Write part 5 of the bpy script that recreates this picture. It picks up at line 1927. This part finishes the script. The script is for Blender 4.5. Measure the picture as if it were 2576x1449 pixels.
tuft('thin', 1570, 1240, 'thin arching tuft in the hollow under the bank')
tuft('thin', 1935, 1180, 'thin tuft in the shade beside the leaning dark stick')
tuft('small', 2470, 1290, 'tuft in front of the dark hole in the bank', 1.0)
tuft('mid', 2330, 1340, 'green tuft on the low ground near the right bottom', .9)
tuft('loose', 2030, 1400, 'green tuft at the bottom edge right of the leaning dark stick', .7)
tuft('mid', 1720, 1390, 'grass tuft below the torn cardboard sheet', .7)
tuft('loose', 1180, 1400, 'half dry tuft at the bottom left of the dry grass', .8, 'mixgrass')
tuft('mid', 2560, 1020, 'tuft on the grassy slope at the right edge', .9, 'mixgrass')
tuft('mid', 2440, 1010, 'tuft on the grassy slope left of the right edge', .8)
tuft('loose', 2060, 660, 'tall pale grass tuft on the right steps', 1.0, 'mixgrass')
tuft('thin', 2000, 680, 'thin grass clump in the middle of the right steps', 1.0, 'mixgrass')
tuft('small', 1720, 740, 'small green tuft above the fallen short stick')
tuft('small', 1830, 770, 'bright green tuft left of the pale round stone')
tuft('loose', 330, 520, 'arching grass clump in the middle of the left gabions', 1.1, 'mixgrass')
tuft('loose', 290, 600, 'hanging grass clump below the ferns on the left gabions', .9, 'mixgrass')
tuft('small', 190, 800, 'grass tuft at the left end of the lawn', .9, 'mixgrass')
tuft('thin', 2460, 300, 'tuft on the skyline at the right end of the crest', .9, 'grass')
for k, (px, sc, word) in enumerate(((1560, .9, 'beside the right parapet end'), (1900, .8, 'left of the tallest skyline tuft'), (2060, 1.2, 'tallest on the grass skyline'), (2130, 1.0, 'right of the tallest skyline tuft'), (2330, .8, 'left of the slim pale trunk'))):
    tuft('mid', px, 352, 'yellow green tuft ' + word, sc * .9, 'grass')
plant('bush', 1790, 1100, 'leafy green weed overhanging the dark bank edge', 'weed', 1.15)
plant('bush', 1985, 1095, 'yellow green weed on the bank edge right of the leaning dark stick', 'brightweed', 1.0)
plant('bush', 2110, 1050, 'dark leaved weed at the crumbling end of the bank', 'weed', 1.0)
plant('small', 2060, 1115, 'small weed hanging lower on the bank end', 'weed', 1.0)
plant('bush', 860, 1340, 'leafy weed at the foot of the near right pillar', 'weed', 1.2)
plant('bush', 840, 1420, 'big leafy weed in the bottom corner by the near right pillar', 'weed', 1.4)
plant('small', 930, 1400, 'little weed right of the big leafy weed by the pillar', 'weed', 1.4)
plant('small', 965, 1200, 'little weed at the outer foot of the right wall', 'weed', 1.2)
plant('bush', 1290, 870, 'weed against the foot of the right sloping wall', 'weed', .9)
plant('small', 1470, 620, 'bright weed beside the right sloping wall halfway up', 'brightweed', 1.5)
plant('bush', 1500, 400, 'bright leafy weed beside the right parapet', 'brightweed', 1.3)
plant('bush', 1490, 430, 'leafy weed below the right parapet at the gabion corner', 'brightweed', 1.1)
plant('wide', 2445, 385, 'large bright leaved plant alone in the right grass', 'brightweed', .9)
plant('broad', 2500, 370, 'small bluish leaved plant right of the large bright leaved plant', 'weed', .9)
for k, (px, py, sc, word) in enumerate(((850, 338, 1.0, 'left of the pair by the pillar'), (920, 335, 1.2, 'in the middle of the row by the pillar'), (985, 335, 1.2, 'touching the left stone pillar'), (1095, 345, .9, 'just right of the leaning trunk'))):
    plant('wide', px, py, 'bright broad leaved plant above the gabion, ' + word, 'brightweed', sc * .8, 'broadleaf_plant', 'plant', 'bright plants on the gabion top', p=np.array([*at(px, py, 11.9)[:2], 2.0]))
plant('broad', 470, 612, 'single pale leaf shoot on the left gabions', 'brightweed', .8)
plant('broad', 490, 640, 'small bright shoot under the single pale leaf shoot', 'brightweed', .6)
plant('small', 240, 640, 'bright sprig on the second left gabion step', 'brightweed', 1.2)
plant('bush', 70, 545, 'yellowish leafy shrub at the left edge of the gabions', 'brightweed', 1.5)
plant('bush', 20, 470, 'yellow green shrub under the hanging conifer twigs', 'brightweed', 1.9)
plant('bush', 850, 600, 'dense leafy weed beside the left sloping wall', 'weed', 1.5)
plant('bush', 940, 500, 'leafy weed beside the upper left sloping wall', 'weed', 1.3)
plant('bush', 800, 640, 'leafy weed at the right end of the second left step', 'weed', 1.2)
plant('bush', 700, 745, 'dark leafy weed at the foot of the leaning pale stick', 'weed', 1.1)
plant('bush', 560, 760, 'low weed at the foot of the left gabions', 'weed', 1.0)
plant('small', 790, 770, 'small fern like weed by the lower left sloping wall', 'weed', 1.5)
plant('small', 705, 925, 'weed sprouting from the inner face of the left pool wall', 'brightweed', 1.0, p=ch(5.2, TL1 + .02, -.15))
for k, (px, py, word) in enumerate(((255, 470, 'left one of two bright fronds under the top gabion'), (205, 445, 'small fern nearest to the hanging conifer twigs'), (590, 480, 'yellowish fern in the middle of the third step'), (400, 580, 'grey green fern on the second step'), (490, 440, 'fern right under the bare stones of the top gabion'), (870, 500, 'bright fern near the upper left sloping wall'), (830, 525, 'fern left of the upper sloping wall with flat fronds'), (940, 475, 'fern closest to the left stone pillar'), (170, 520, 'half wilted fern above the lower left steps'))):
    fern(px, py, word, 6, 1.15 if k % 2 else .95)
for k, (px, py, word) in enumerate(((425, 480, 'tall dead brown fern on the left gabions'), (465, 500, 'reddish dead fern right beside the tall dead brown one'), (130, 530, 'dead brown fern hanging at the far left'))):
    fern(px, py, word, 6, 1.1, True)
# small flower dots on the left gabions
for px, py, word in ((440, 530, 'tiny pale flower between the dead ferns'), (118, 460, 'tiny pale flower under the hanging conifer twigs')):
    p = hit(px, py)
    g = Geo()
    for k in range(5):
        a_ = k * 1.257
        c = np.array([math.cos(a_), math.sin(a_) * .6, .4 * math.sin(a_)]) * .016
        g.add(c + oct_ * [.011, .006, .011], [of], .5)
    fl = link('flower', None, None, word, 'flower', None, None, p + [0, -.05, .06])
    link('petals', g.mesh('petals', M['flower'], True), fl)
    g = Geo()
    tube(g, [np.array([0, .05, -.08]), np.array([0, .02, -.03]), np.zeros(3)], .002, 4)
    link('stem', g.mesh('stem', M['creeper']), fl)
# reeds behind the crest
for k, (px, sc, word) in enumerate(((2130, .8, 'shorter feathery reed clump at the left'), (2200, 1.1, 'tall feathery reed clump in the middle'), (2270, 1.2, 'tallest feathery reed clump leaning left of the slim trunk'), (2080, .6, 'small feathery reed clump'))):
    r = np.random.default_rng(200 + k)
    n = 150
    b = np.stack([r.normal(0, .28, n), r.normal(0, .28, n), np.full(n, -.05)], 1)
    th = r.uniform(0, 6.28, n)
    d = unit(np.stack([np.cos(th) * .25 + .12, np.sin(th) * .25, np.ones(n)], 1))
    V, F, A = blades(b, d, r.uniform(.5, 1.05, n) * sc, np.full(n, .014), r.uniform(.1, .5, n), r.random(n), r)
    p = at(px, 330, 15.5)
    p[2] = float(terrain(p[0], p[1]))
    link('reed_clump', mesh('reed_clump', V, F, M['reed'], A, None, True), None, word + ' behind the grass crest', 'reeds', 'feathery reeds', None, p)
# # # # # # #
▶ _Requirements_
Extract the full listing and reproduce each line exactly.

▶ _Exercise solution_
Write part 5 of the bpy script that recreates this picture. It picks up at line 1927. This part finishes the script. The script is for Blender 4.5. Measure the picture as if it were 2576x1449 pixels.
tuft('thin', 1570, 1240, 'thin arching tuft in the hollow under the bank')
tuft('thin', 1935, 1180, 'thin tuft in the shade beside the leaning dark stick')
tuft('small', 2470, 1290, 'tuft in front of the dark hole in the bank', 1.0)
tuft('mid', 2330, 1340, 'green tuft on the low ground near the right bottom', .9)
tuft('loose', 2030, 1400, 'green tuft at the bottom edge right of the leaning dark stick', .7)
tuft('mid', 1720, 1390, 'grass tuft below the torn cardboard sheet', .7)
tuft('loose', 1180, 1400, 'half dry tuft at the bottom left of the dry grass', .8, 'mixgrass')
tuft('mid', 2560, 1020, 'tuft on the grassy slope at the right edge', .9, 'mixgrass')
tuft('mid', 2440, 1010, 'tuft on the grassy slope left of the right edge', .8)
tuft('loose', 2060, 660, 'tall pale grass tuft on the right steps', 1.0, 'mixgrass')
tuft('thin', 2000, 680, 'thin grass clump in the middle of the right steps', 1.0, 'mixgrass')
tuft('small', 1720, 740, 'small green tuft above the fallen short stick')
tuft('small', 1830, 770, 'bright green tuft left of the pale round stone')
tuft('loose', 330, 520, 'arching grass clump in the middle of the left gabions', 1.1, 'mixgrass')
tuft('loose', 290, 600, 'hanging grass clump below the ferns on the left gabions', .9, 'mixgrass')
tuft('small', 190, 800, 'grass tuft at the left end of the lawn', .9, 'mixgrass')
tuft('thin', 2460, 300, 'tuft on the skyline at the right end of the crest', .9, 'grass')
for k, (px, sc, word) in enumerate(((1560, .9, 'beside the right parapet end'), (1900, .8, 'left of the tallest skyline tuft'), (2060, 1.2, 'tallest on the grass skyline'), (2130, 1.0, 'right of the tallest skyline tuft'), (2330, .8, 'left of the slim pale trunk'))):
    tuft('mid', px, 352, 'yellow green tuft ' + word, sc * .9, 'grass')
plant('bush', 1790, 1100, 'leafy green weed overhanging the dark bank edge', 'weed', 1.15)
plant('bush', 1985, 1095, 'yellow green weed on the bank edge right of the leaning dark stick', 'brightweed', 1.0)
plant('bush', 2110, 1050, 'dark leaved weed at the crumbling end of the bank', 'weed', 1.0)
plant('small', 2060, 1115, 'small weed hanging lower on the bank end', 'weed', 1.0)
plant('bush', 860, 1340, 'leafy weed at the foot of the near right pillar', 'weed', 1.2)
plant('bush', 840, 1420, 'big leafy weed in the bottom corner by the near right pillar', 'weed', 1.4)
plant('small', 930, 1400, 'little weed right of the big leafy weed by the pillar', 'weed', 1.4)
plant('small', 965, 1200, 'little weed at the outer foot of the right wall', 'weed', 1.2)
plant('bush', 1290, 870, 'weed against the foot of the right sloping wall', 'weed', .9)
plant('small', 1470, 620, 'bright weed beside the right sloping wall halfway up', 'brightweed', 1.5)
plant('bush', 1500, 400, 'bright leafy weed beside the right parapet', 'brightweed', 1.3)
plant('bush', 1490, 430, 'leafy weed below the right parapet at the gabion corner', 'brightweed', 1.1)
plant('wide', 2445, 385, 'large bright leaved plant alone in the right grass', 'brightweed', .9)
plant('broad', 2500, 370, 'small bluish leaved plant right of the large bright leaved plant', 'weed', .9)
for k, (px, py, sc, word) in enumerate(((850, 338, 1.0, 'left of the pair by the pillar'), (920, 335, 1.2, 'in the middle of the row by the pillar'), (985, 335, 1.2, 'touching the left stone pillar'), (1095, 345, .9, 'just right of the leaning trunk'))):
    plant('wide', px, py, 'bright broad leaved plant above the gabion, ' + word, 'brightweed', sc * .8, 'broadleaf_plant', 'plant', 'bright plants on the gabion top', p=np.array([*at(px, py, 11.9)[:2], 2.0]))
plant('broad', 470, 612, 'single pale leaf shoot on the left gabions', 'brightweed', .8)
plant('broad', 490, 640, 'small bright shoot under the single pale leaf shoot', 'brightweed', .6)
plant('small', 240, 640, 'bright sprig on the second left gabion step', 'brightweed', 1.2)
plant('bush', 70, 545, 'yellowish leafy shrub at the left edge of the gabions', 'brightweed', 1.5)
plant('bush', 20, 470, 'yellow green shrub under the hanging conifer twigs', 'brightweed', 1.9)
plant('bush', 850, 600, 'dense leafy weed beside the left sloping wall', 'weed', 1.5)
plant('bush', 940, 500, 'leafy weed beside the upper left sloping wall', 'weed', 1.3)
plant('bush', 800, 640, 'leafy weed at the right end of the second left step', 'weed', 1.2)
plant('bush', 700, 745, 'dark leafy weed at the foot of the leaning pale stick', 'weed', 1.1)
plant('bush', 560, 760, 'low weed at the foot of the left gabions', 'weed', 1.0)
plant('small', 790, 770, 'small fern like weed by the lower left sloping wall', 'weed', 1.5)
plant('small', 705, 925, 'weed sprouting from the inner face of the left pool wall', 'brightweed', 1.0, p=ch(5.2, TL1 + .02, -.15))
for k, (px, py, word) in enumerate(((255, 470, 'left one of two bright fronds under the top gabion'), (205, 445, 'small fern nearest to the hanging conifer twigs'), (590, 480, 'yellowish fern in the middle of the third step'), (400, 580, 'grey green fern on the second step'), (490, 440, 'fern right under the bare stones of the top gabion'), (870, 500, 'bright fern near the upper left sloping wall'), (830, 525, 'fern left of the upper sloping wall with flat fronds'), (940, 475, 'fern closest to the left stone pillar'), (170, 520, 'half wilted fern above the lower left steps'))):
    fern(px, py, word, 6, 1.15 if k % 2 else .95)
for k, (px, py, word) in enumerate(((425, 480, 'tall dead brown fern on the left gabions'), (465, 500, 'reddish dead fern right beside the tall dead brown one'), (130, 530, 'dead brown fern hanging at the far left'))):
    fern(px, py, word, 6, 1.1, True)
# small flower dots on the left gabions
for px, py, word in ((440, 530, 'tiny pale flower between the dead ferns'), (118, 460, 'tiny pale flower under the hanging conifer twigs')):
    p = hit(px, py)
    g = Geo()
    for k in range(5):
        a_ = k * 1.257
        c = np.array([math.cos(a_), math.sin(a_) * .6, .4 * math.sin(a_)]) * .016
        g.add(c + oct_ * [.011, .006, .011], [of], .5)
    fl = link('flower', None, None, word, 'flower', None, None, p + [0, -.05, .06])
    link('petals', g.mesh('petals', M['flower'], True), fl)
    g = Geo()
    tube(g, [np.array([0, .05, -.08]), np.array([0, .02, -.03]), np.zeros(3)], .002, 4)
    link('stem', g.mesh('stem', M['creeper']), fl)
# reeds behind the crest
for k, (px, sc, word) in enumerate(((2130, .8, 'shorter feathery reed clump at the left'), (2200, 1.1, 'tall feathery reed clump in the middle'), (2270, 1.2, 'tallest feathery reed clump leaning left of the slim trunk'), (2080, .6, 'small feathery reed clump'))):
    r = np.random.default_rng(200 + k)
    n = 150
    b = np.stack([r.normal(0, .28, n), r.normal(0, .28, n), np.full(n, -.05)], 1)
    th = r.uniform(0, 6.28, n)
    d = unit(np.stack([np.cos(th) * .25 + .12, np.sin(th) * .25, np.ones(n)], 1))
    V, F, A = blades(b, d, r.uniform(.5, 1.05, n) * sc, np.full(n, .014), r.uniform(.1, .5, n), r.random(n), r)
    p = at(px, 330, 15.5)
    p[2] = float(terrain(p[0], p[1]))
    link('reed_clump', mesh('reed_clump', V, F, M['reed'], A, None, True), None, word + ' behind the grass crest', 'reeds', 'feathery reeds', None, p)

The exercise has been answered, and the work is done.